If $\mathcal{B}_\alpha$ has size at most $\mathfrak{c}=2^{\aleph_0}$ then there are at most $\mathfrak{c}=(2^{\aleph_0})^{\aleph_0}$ many sequences of subsets from $\mathcal{B}_\alpha$ to take a union of, so the set $\mathcal{B}_{\alpha+1}$ consisting of the complements of the sets from $\mathcal{B}_\alpha$ and the countable unions of sequences from $\mathcal{B}_\alpha$ also has size at most $\mathfrak{c} + \mathfrak{c} = \mathfrak{c}$.
And if $\gamma < \omega_1$ is a limit ordinal and all $\mathcal{B}_\alpha$ where all $\alpha < \gamma$ have size at most $\mathfrak{c}$, their union $\mathcal{B}_\gamma$ has size at most $|\gamma|\cdot \mathfrak{c} = \mathfrak{c}$ as well.
So this shows by induction that $|\mathcal{B}_\alpha| \le \mathfrak{c}$ for all $\alpha < \omega_1$ and so $\mathcal{B}_{\omega_1} = \bigcup_{\alpha < \omega_1} \mathcal{B}_\alpha$ has size at most $\aleph_1 \cdot \mathfrak{c} = \mathfrak{c}$ as well.

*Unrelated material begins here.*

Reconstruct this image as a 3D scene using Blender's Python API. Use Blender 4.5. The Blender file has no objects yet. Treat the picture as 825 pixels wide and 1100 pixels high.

Now, $\mathcal{B}_{\omega_1}$ is closed under complements and countable unions (if $F \in \mathcal{B}_{\omega_1}$ we know that for some $\alpha < \omega_1$, $F \in \mathcal{B}_{\alpha}$ and then $F^\complement \in \mathcal{B}_{\alpha + 1 } \subseteq \mathcal{B}_{\omega_1}$ by definition. Similarly for countable unions, using that a sequence $\alpha_n < \omega_1$ has an upper bound $\beta < \omega_1$ and the $\mathcal{B}_\alpha$ are increasing (your lemma 1).
And indeed $\Bbb R \in \mathcal{B}_1$, as a countable union of open intervals $(-n,n)$ say, so $\mathcal{B}_{\omega_1}$ is a $\sigma$-algebra and all open sets are in it, as they are already in $\mathcal{B}_{1}$ (all open sets are countable unions of rational intervals), so by minimality $\textrm{Bor}(\Bbb R) \subseteq \mathcal{B}_{\omega_1}$ and the reverse is true by an easy induction, that you already did. It follows that there are exactly $\mathfrak{c}$ many Borel sets.